As with many female abstract expressionists, Anna Walinska’s 70-year career has been overlooked by many in the art world. But an exhibition of paintings created in the 1950s and 60s, opening 15 August at Lawrence Fine Art in East Hampton, New York, should go some way to redressing the balance.
The works, many of which were shown in her solo exhibition at the Jewish Museum in New York in 1957, are priced between $16,000 and $50,000. “I thought it was time to let people see these paintings again,” says Rosina Rubin, the artist’s niece and organiser of the show, “and what better place to show them than in East Hampton where the abstract expressionist movement flourished.”
Over the course of her career, the London-born Walinska (1906-97) created an impressive 2,000 works. Not content just to be behind the easel, she also founded the Guild Art Gallery in New York in 1935, where she gave Arshile Gorky his first New York one-man show.
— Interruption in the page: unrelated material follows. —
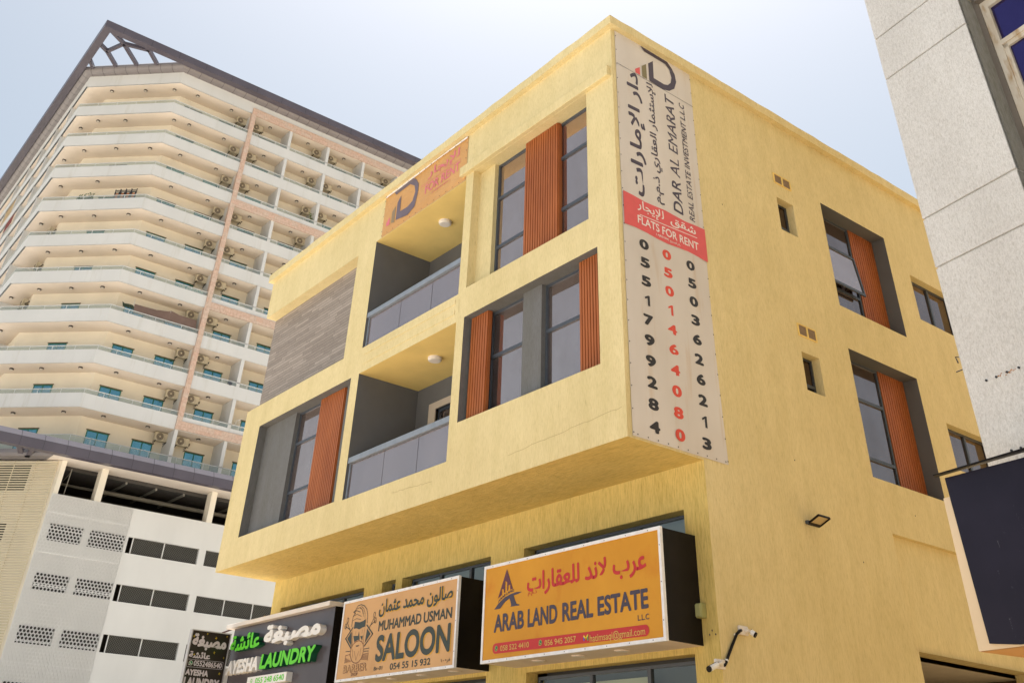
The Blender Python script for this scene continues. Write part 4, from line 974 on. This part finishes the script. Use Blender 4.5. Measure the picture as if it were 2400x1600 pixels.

Four years later Walinska served as the assistant creative director of the contemporary art pavilion at the New York World’s Fair.
In 1954, the artist embarked on a six-month trip around the world, including a four-month stay in Burma, where she painted the portrait of prime minister U Nu. Walinska went onto to become a renowned portrait painter, with subjects including Eleanor Roosevelt, Louise Nevelson and Arshile Gorky.